Biden Won’t Call the National Guard on Campus Protests

Kevin Dietsch/Getty Images
Kevin Dietsch/Getty Images

After weeks of pro-Palestinian protests and chaotic arrests on college campuses, President Joe Biden finally responded to calls for military action.

Asked on Thursday about the protests, which have spread coast to coast and resulted in an estimated 1,900+ arrests, Biden gave a series of curt answers.

“Have the protests forced you to reconsider any of the policies with regard to the region?” a reporter at his Thursday press conference asked.

“No,” the president said.

“Do you think the National Guard should intervene?”

“No,” the president repeated.

The question of whether or not to involve the National Guard has been pushed by some Republicans, including House Speaker Mike Johnson (R-LA), who directly called on Biden to involve the military when he visited Columbia University last week. The calls have inevitably stirred harrowing memories of the Kent State massacre in 1970, in which the Ohio National Guard killed four unarmed students who were protesting the Vietnam War on Kent State University’s campus.

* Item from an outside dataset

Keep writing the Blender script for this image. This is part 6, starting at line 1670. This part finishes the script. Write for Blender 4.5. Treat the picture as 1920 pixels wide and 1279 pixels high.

On Thursday, Biden acknowledged students’ right to peaceful protest but said other tactics, like occupying buildings and defacing school property, were a step too far.

“Violent protest is not protected. Peaceful protest is. It’s against the law when violence occurs. Destroying property is not a peaceful protest. It’s against the law. Vandalism. Trespassing. Breaking windows. Shutting down campuses. Forcing the cancellation of classes and graduations. None of this is a peaceful protest,” he said.

At Columbia, student protesters on Tuesday took over a campus building that had also been occupied in 1968 by antiwar student demonstrators. Occupation then was a common protest tactic, which the school has commemorated and memorialized.

University administrators responding to the student protests of the past few weeks have often preemptively reached for police. At UT Austin, President Jay Hartzell called in state troopers and the Austin police in addition to the campus police force, which culminated in several peaceful protesters being dragged away from where they sat on a lawn. The charges against the 57 protesters arrested on April 24 were all dropped by the Travis County Attorney, who said there was doubtful evidence of probable cause for their arrests.

At other campuses, police appear to have acted too late to stem the flow of violence. When a crowd of pro-Israel counter protesters attacked the encampment at UCLA on Tuesday night, lobbing fireworks into the protest area, they sparked a bloody clash between the groups that upturned an otherwise peaceful encampment. The Los Angeles Times reported that during the fighting, security guards on standby simply watched and did not intervene. They shut down the camp the next morning.

As for graduation, only the University of Southern California has canceled its main commencement ceremony, also preemptively citing safety concerns without specifying whether direct threats or plans to disrupt had been made.